Went to see my beautiful little hubby earlier today. He felt so cold. His chest looked like a pigeon chest I think they call it, so I unbuttoned his shirt and it was bandages from the autopsy. Bandage round his neck to cover the ligature marks. I was compelled to look at those as well. I didn't realise he'd be so cold and damp. They didn't put make-up on him thank fuck. I can't talk to anyone face to face about this at the moment. Too raw. But I need to get it out, so than you for listening to me bleating.
He was the kindest, gentlest person ever, so endearing and so fucking clever and creative. I fell in love with his mind, but then joked that I only married him for his body. He was a beautiful man, tall and slender. He rocked skinny chinos. Beautiful dark curly hair, olive skin and this awesome roman nose. When I saw him today his lips weren't as full as they were. When he was little, he'd make weird concoctions filled with sweets and cream for his family. I've got this crazy photograph of him, he's about 6 and high as a kite on e-numbers. Even as an adult, if there were sweets and coca cola in the house, he'd gobble them and go a bit excitable.

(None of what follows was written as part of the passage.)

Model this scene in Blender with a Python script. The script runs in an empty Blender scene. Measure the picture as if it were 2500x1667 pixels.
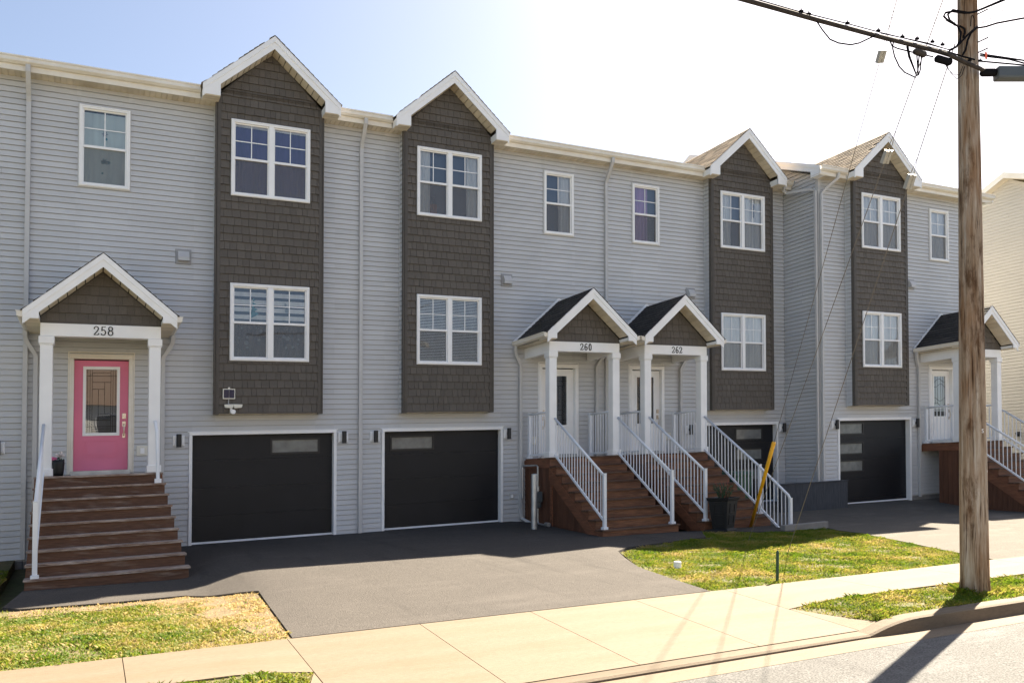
import bpy, bmesh, math, random
import numpy as np
from mathutils import Matrix, Vector
random.seed(7)
rng = np.random.default_rng(7)
sc = bpy.context.scene
COL = sc.collection
# ------------------------------------------------------------------ camera, sky, sun, exposure
S = 0.0459375                                   # the street climbs to the right: houses step along that slope
YAW, PIT = 0.470867, 0.0240797
cam_d = bpy.data.cameras.new('camera'); cam = bpy.data.objects.new('camera', cam_d); COL.objects.link(cam)
cy, sy, cp, sp = math.cos(YAW), math.sin(YAW), math.cos(PIT), math.sin(PIT)
fw = Vector((sy*cp, cy*cp, sp)); rt = Vector((cy, -sy, 0)); up = rt.cross(fw)
M = Matrix((rt, up, -fw)).transposed().to_4x4(); M.translation = Vector((0, -17.2, 1.35))
cam.matrix_world = M
cam_d.sensor_width = 36; cam_d.lens = 36*2017.59/2500; cam_d.shift_y = (1127.31-833.5)/2500
cam_d.clip_end = 2000; cam_d.clip_start = 0.1
sc.camera = cam
SUN_EL = math.radians(45.5); SUN_AZ = math.atan2(0.90, 0.436)     # azimuth from +Y towards +X
w = bpy.data.worlds.new('World'); sc.world = w; w.use_nodes = True
nt = w.node_tree; bg = nt.nodes['Background']
sky = nt.nodes.new('ShaderNodeTexSky'); sky.sky_type = 'NISHITA'; sky.sun_disc = False
sky.sun_elevation = SUN_EL; sky.sun_rotation = SUN_AZ
sky.altitude = 20; sky.air_density = 0.75; sky.dust_density = 1.4; sky.ozone_density = 0.65
nt.links.new(sky.outputs[0], bg.inputs[0]); bg.inputs[1].default_value = 0.051
sd = bpy.data.lights.new('sun', 'SUN'); sd.energy = 5.0; sd.angle = math.radians(0.5); sd.color = (1.0, 0.93, 0.82)
so = bpy.data.objects.new('sun', sd); COL.objects.link(so)
sv = Vector((math.sin(SUN_AZ)*math.cos(SUN_EL), math.cos(SUN_AZ)*math.cos(SUN_EL), math.sin(SUN_EL)))
so.rotation_euler = sv.to_track_quat('Z', 'Y').to_euler(); so.location = (20, 10, 30)
vs = sc.view_settings; vs.view_transform = 'Standard'; vs.look = 'None'; vs.exposure = 2.35; vs.gamma = 1.0
vs.use_white_balance = True; vs.white_balance_temperature = 7300; vs.white_balance_tint = 10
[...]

When I'd get home from college, I'd imagine my beautiful little hubby waiting for me, one leg crossed over the other, cup of tea in hand, apple core on the table next to him. Before our wedding, my friend (who is a straight bloke) joked to me he was going to kill me and turn up wearing a wig and a veil and trick hubby into marrying him instead. Oh I could go on, but thank you if you've read this far.